Short exercise. Write each line out again exactly as written.

--- Data ---

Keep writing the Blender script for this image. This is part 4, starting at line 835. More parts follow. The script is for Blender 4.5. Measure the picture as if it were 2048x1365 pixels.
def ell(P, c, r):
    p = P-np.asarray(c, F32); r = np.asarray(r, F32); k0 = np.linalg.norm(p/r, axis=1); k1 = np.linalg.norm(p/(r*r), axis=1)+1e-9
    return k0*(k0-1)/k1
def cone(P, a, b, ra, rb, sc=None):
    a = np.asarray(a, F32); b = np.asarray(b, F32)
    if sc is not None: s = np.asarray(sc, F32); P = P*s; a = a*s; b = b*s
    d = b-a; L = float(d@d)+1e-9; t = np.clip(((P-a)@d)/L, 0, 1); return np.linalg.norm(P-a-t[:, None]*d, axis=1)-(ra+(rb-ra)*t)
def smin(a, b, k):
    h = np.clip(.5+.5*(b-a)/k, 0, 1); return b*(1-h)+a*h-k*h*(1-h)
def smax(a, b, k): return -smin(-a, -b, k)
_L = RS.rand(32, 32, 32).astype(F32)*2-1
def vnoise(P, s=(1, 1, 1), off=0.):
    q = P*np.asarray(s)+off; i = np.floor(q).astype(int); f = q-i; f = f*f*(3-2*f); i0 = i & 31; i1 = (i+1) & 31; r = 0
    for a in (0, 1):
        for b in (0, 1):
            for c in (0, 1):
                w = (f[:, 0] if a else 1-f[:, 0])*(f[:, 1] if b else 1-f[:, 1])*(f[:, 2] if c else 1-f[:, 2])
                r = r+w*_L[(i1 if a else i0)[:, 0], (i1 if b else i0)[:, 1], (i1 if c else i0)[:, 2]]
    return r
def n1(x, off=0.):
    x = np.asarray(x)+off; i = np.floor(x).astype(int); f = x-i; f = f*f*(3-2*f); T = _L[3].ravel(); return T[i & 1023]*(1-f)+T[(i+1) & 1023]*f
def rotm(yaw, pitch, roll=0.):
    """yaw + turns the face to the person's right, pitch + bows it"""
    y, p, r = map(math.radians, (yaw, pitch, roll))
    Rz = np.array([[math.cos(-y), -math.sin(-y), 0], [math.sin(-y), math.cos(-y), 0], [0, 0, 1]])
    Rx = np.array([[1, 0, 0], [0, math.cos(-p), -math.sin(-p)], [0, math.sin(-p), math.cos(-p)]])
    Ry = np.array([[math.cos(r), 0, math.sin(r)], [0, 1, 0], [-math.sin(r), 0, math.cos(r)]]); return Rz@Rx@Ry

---

Answer to the problem.
Keep writing the Blender script for this image. This is part 4, starting at line 835. More parts follow. The script is for Blender 4.5. Measure the picture as if it were 2048x1365 pixels.
def ell(P, c, r):
    p = P-np.asarray(c, F32); r = np.asarray(r, F32); k0 = np.linalg.norm(p/r, axis=1); k1 = np.linalg.norm(p/(r*r), axis=1)+1e-9
    return k0*(k0-1)/k1
def cone(P, a, b, ra, rb, sc=None):
    a = np.asarray(a, F32); b = np.asarray(b, F32)
    if sc is not None: s = np.asarray(sc, F32); P = P*s; a = a*s; b = b*s
    d = b-a; L = float(d@d)+1e-9; t = np.clip(((P-a)@d)/L, 0, 1); return np.linalg.norm(P-a-t[:, None]*d, axis=1)-(ra+(rb-ra)*t)
def smin(a, b, k):
    h = np.clip(.5+.5*(b-a)/k, 0, 1); return b*(1-h)+a*h-k*h*(1-h)
def smax(a, b, k): return -smin(-a, -b, k)
_L = RS.rand(32, 32, 32).astype(F32)*2-1
def vnoise(P, s=(1, 1, 1), off=0.):
    q = P*np.asarray(s)+off; i = np.floor(q).astype(int); f = q-i; f = f*f*(3-2*f); i0 = i & 31; i1 = (i+1) & 31; r = 0
    for a in (0, 1):
        for b in (0, 1):
            for c in (0, 1):
                w = (f[:, 0] if a else 1-f[:, 0])*(f[:, 1] if b else 1-f[:, 1])*(f[:, 2] if c else 1-f[:, 2])
                r = r+w*_L[(i1 if a else i0)[:, 0], (i1 if b else i0)[:, 1], (i1 if c else i0)[:, 2]]
    return r
def n1(x, off=0.):
    x = np.asarray(x)+off; i = np.floor(x).astype(int); f = x-i; f = f*f*(3-2*f); T = _L[3].ravel(); return T[i & 1023]*(1-f)+T[(i+1) & 1023]*f
def rotm(yaw, pitch, roll=0.):
    """yaw + turns the face to the person's right, pitch + bows it"""
    y, p, r = map(math.radians, (yaw, pitch, roll))
    Rz = np.array([[math.cos(-y), -math.sin(-y), 0], [math.sin(-y), math.cos(-y), 0], [0, 0, 1]])
    Rx = np.array([[1, 0, 0], [0, math.cos(-p), -math.sin(-p)], [0, math.sin(-p), math.cos(-p)]])
    Ry = np.array([[math.cos(r), 0, math.sin(r)], [0, 1, 0], [-math.sin(r), 0, math.cos(r)]]); return Rz@Rx@Ry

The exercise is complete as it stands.